Poll finds over 46% against RERA house price index
by This email address is being protected from spam bots, you need Javascript enabled to view it on Tuesday, 13 October 2009
More than 46 percent of people do not support plans for a house price index for the Dubai property market saying it will keep prices artificially high, according to an Arabian Business poll.
A total of 46.9 percent of respondents to the online poll said they thought the index by the Real Estate Regulatory Authority (RERA), planned for next year, would keep house prices at an inflated level.
Only 4 percent of people polled said the index would benefit buyers by bringing a consistency to the city’s real estate market.
RERA announced last week that it planned to introduce a house price index, similar to its rental index, in early 2010.
The index will cover all property developments in the emirate and will help to benchmark property values, Mahmoud Hesham Al Burai, director of development at RERA said at the time.
He added that the co-operation of all 420 developers and 8,000 brokers registered with the real estate watchdog would be central to the index’s success.
The AB poll found that 12.6 percent of people thought the index was a good idea “to some degree”, but that buyers would lose out on cheaper house prices, with extra charges added on by brokers to recoup their losses.
While 36.6 percent of people said the index would not make any difference because the emirate’s real estate market was stagnant after seeing huge losses since the start of the year when the global financial crisis hit.
READERS' COMMENTS
Posted by Alan Alson on Wednesday 14 October 2009 at 10:03 UAE time
Potatoes, well said. for the long term benefit of all the stakeholders involved, more quality information and transparency is needed. Instead of putting on rose tinted glasses, a good, old fashioned dose of reality is required.
Something that might interest everyone here: Go to AllAgents.me and register for a free weekly Dubai real estate report. This report is being compiled by unbiased private individuals who are not working for any real estate related entity.
Posted by Catherine, Dubai, United Arab Emirates on Wednesday 14 October 2009 at 07:04 UAE time
I talk based on a personal experience with the RERA index and hopefully the awareness of this fact will encourage RERA to really address the issue.

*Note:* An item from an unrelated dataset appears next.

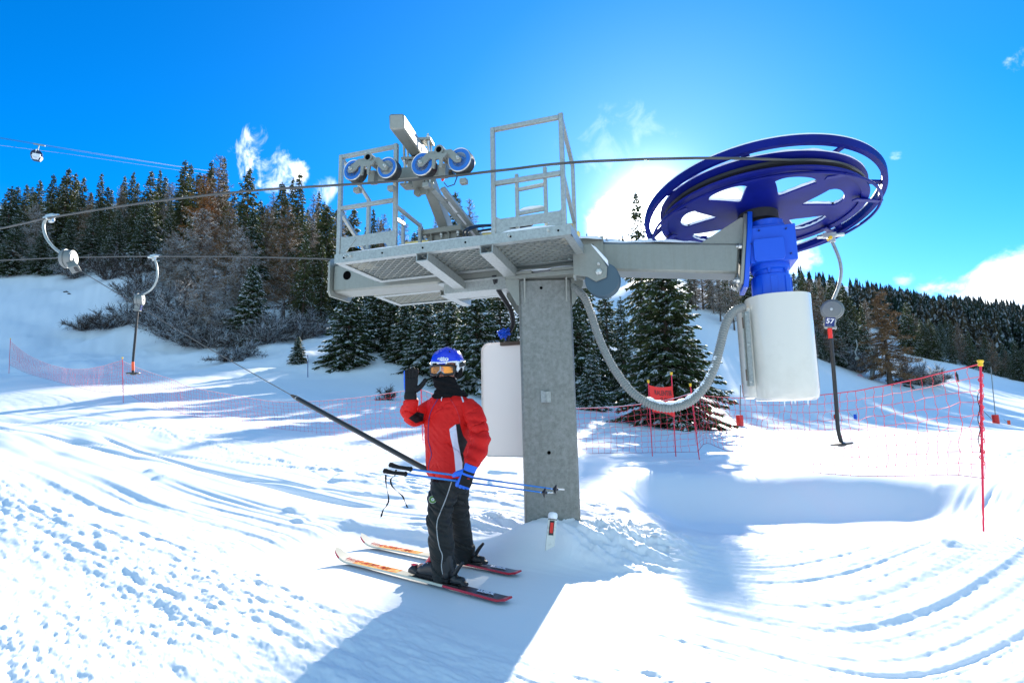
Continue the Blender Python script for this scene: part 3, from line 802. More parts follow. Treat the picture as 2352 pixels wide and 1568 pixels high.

Because of the rental index posted at RERA's website, the landlord of an old building where our office is located took advantage of increasing the rent according to the index. I told the property manager that it is quite ridiculous at this time to even increase the rent at a high level when in fact all rents are going down and business is at a standstill.
I also complained that the rent index cannot apply generally to all buildings as they are of different make. It is quite unbelievable that an old building costs the same rent with a new building per square foot.
I contacted RERA and I was told to contact another number which unfortunately doesn't get answered. Because I was running out of time, I told the landlord that we really could not afford to pay the office rent increase and if he didn't give us a rent to an affordable increase, we might as well close our business. I told them that if ever there was a worse time to increase the rent, it is during this time.
I was being sincere and honest when I said that I would honour my commitment to pay a reasonably increased rent even if we have to work three times harder in order to pay up. Integrity is the most important value small entrepreneurs have. But why did RERA have to do this during a recession?
Eventually, the property manager relented. They gave us a discount not reflected in the contract because next year's increase will then again apply on the increased rent. They just gave us a receipt stating that our payment is considered as full payment of the tenancy contract amount.
Wouldn't RERA be more reasonable? Don't they consider the effect of the price index to small entrepreneurs who make a bigger part of the business community? Will it not be better to remove the price index while we are still recovering or in fact barely keeping up with daily survival? Are people like us not represented in their organization and because of that they don't see our point of view?
Posted by Danno, Dubai, Dubai on Tuesday 13 October 2009 at 12:08 UAE time
This is quite similar to fixed pricing or when an external party, usually a government, has set a price level which cannot be changed by an individual seller.
Besides the huge blunder of deviating from a free-market economy, the problems resulting from price fixing are numerous, obvious, and sadly help to create an anti-business friendly environment.
Many developing governments around the world experimented with price fixing for farm products. a farmer had to sell his tomatoes according to the governments periodically posted price. the results were disastrous. in some cases farmers had no incentives to use their resources to even pick the produce since it was not cost effective.
The most obvious downside is of course lack of flexibility of the seller. Even though the index is just guideline, the psychological implications in terms of how much you are willing to discount the price are enormous, (i.e. If 100 units are listed for a mill DH each, then why on earth would you try to sell for much lower?) A result could be something similar to a stalemate, sellers refusing to go below the index and buyers refusing to pay that level (we already witnessing something similar now)
levels will be set by RERA people who are landlords, builders, developers, and investors themselves. they will likely price areas to their advantages. if the sellers can achieve those prices, then great. but the reality is you need buyers.
With this sort of system, you are basically prolonging the recovery. We need to cleanse the system. let it hit its natural bottom. it may not be all that bad. once that happens, then the market through simple economics will properly price the various areas around town.
This is similar to the US government printing money, and not letting certain companies collapse, again postponing the pain. but guess what, that pain only accumulates.